L'extrême diversité des origines des israéliens va finir par trouver son expression littéraire sous la signature d'écrivains notamment sépharades ou orientaux, comme E. Amir, auteur de «Yasmine» ou A. Suissa et E. Bitton, dénonçant en demi-teinte leur discrimination sociale des premiers temps de l'Etat, au nom d'un pragmatisme ashkénaze très condescendant. Il faut souligner que AB Yehoshua revendique aujourd'hui haut et fort ses origines marocaines, et son discours plus que son écriture s'en trouve changé. Les mots et la voix des arabes israéliens trouvent de nouveaux échos qui résonnent…en hébreu. Sous la plume de A. Shammas, auteur de «Arabesques», ou de S. Kashua qui signe «Et il y eut un matin», on découvre le monde d'une minorité arabe et musulmane en pays juif - du jamais vu – s'interrogeant sur ses traditions archaïques, tout autant que sur la signification de son identité israélienne.

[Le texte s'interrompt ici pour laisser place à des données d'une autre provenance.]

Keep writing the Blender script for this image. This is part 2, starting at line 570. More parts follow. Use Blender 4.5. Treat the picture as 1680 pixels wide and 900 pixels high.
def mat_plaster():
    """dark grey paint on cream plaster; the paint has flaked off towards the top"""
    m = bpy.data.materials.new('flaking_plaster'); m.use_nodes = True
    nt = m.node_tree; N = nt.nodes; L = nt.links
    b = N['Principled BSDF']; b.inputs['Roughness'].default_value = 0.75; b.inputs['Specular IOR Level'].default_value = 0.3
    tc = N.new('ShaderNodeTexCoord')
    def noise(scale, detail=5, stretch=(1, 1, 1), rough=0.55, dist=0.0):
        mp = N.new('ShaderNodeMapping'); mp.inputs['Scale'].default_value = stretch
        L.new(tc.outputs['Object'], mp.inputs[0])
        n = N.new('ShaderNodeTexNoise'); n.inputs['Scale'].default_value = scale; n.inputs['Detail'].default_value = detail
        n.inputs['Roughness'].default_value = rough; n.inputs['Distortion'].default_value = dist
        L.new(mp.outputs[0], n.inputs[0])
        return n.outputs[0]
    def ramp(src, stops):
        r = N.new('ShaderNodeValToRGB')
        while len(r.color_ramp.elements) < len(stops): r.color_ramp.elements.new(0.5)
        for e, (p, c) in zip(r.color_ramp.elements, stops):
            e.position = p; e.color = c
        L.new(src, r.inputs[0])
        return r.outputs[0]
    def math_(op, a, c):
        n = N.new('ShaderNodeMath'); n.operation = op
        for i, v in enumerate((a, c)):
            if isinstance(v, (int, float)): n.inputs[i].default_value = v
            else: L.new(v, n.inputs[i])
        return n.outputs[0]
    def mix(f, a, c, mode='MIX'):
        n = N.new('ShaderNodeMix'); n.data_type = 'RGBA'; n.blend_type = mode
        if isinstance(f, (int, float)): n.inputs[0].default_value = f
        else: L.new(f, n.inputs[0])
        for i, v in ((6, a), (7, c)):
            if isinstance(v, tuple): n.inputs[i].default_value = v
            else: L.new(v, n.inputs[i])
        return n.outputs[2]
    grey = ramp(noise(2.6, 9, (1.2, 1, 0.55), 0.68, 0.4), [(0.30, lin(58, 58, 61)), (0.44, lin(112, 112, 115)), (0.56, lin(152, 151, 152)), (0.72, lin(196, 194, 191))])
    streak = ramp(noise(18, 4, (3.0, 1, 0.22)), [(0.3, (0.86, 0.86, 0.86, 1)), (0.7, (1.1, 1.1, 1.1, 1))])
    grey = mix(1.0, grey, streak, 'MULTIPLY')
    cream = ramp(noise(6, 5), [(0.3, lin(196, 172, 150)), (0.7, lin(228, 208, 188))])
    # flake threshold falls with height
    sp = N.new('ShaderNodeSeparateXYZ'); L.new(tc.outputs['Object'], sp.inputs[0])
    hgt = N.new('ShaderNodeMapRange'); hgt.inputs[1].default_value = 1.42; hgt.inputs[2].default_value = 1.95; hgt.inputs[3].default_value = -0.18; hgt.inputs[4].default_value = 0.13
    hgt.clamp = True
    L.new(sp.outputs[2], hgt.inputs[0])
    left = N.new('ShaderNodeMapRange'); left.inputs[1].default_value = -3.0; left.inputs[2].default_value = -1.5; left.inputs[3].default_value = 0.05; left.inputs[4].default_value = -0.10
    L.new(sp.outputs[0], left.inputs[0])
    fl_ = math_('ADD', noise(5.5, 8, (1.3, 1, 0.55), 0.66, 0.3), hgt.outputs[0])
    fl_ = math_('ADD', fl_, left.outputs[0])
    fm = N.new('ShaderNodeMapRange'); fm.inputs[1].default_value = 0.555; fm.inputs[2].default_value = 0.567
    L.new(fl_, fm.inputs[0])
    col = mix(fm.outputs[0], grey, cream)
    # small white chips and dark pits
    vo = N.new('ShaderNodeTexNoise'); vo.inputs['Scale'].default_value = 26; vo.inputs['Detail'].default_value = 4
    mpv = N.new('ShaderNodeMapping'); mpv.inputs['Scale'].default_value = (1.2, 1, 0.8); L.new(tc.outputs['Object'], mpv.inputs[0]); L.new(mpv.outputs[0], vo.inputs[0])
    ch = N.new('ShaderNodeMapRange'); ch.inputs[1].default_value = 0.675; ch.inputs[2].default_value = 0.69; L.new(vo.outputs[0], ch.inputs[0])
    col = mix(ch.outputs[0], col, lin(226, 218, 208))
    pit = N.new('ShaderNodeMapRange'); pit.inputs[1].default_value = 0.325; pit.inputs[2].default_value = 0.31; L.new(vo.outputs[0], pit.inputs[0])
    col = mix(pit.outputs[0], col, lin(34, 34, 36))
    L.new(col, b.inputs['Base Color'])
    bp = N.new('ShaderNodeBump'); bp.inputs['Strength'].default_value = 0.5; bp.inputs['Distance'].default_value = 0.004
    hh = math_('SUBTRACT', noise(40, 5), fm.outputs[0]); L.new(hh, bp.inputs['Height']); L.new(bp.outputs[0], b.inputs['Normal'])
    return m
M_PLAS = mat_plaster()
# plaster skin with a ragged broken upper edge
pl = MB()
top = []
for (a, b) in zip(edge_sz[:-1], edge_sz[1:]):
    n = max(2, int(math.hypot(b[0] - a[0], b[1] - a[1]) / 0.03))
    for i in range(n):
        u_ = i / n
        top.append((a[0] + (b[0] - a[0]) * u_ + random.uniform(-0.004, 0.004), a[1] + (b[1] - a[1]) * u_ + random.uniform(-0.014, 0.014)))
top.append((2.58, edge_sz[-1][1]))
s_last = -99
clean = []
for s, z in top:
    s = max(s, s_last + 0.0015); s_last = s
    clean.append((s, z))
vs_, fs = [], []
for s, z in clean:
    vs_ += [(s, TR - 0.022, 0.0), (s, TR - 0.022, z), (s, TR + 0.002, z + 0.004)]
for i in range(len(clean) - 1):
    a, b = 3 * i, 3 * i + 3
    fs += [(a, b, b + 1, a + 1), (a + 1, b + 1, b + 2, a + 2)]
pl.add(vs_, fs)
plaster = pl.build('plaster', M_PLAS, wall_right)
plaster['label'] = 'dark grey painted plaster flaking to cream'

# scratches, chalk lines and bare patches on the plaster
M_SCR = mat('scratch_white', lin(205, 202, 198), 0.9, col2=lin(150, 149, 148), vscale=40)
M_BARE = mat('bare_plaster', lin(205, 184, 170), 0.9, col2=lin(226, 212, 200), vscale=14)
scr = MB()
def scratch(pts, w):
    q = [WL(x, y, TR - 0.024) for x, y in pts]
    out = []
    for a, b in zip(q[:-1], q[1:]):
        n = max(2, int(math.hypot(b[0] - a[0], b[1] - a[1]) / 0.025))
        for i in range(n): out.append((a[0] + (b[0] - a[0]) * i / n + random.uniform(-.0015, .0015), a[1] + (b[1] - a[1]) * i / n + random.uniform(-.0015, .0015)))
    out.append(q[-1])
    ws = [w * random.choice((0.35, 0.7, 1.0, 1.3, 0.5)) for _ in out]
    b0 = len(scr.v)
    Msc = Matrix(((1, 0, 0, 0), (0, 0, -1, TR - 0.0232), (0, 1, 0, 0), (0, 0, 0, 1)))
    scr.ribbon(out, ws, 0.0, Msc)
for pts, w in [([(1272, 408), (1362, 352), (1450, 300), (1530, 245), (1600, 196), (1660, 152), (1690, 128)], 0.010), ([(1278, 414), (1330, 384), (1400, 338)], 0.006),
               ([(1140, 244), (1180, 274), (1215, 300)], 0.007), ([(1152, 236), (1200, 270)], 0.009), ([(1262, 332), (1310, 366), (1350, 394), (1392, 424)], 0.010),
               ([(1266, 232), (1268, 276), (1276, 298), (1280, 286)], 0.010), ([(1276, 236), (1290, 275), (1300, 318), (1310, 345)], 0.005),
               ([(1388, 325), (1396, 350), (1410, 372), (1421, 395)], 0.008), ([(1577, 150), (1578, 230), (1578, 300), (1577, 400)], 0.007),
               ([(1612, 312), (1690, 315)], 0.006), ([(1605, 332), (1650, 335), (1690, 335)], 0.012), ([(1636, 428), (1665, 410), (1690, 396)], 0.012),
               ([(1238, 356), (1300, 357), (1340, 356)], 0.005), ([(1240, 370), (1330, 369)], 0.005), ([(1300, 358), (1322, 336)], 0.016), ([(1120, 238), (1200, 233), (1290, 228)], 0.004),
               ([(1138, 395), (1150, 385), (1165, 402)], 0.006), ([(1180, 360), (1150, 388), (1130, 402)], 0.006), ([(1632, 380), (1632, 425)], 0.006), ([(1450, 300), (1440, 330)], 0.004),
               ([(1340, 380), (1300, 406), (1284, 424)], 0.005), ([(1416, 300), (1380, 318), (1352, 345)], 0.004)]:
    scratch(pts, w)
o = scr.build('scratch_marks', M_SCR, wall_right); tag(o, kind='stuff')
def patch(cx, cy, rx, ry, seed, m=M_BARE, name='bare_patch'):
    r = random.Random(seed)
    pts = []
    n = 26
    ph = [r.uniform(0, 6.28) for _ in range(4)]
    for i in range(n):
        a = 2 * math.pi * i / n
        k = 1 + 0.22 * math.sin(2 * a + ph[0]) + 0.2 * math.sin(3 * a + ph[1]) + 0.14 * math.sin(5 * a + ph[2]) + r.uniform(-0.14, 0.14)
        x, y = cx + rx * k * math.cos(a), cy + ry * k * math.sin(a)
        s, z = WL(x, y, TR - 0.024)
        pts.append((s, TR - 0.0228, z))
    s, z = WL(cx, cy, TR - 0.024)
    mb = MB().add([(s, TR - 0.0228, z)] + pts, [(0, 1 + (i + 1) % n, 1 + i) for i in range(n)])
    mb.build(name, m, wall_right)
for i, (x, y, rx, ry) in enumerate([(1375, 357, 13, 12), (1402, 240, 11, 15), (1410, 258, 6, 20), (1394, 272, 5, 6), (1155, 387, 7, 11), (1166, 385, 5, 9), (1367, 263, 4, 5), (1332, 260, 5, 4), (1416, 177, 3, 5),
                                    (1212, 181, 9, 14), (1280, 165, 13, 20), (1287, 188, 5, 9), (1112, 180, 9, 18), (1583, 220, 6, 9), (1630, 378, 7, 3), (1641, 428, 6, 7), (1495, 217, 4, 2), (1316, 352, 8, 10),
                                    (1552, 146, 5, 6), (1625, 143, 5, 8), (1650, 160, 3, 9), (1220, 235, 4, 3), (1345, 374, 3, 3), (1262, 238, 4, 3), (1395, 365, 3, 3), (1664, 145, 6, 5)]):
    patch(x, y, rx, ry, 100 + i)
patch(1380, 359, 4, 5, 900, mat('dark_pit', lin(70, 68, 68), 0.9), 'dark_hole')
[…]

Ces deux dernières décennies ont vu apparaître une nouvelle littérature israélienne, plus intimiste, plus personnelle, retrouvant les thèmes classiques et universels du roman où se côtoient l'amour, la solitude, la dépression, le divorce, la haine. Les représentants les plus éminents de cette nouvelle génération portent les noms de O. Castel-Bloom, auteur de «Dolly City», E. Keret, salué pour «Crise d'asthme», et Z. Shalev qui dans «Mari et femme» livre une analyse saisissante du naufrage d'un couple ...israélien s'entend. Même s'ils s'en défendent, ces écrivains semblent toujours hantés par les problèmes majeurs de survie d'Israël, adoptant le déplacement et la métaphore pour mieux dé-dire leur angoisse. Beaucoup de femmes participent de cette révolution littéraire toute récente en Israël ; outre O. Castel-Bloom, et Z. Shalev, il faut citer, A. Kimhi, Y. Katzir et S. Horn.

Nul ne peut prédire comment évoluera la littérature israélienne ; mais ce qui est sur, c'est qu'elle est d'une vitalité et d'une richesse étonnante. Elle sera, probablement encore pour longtemps, le creuset et la caisse de résonance de tous les séismes que la société israélienne semble promise de vivre.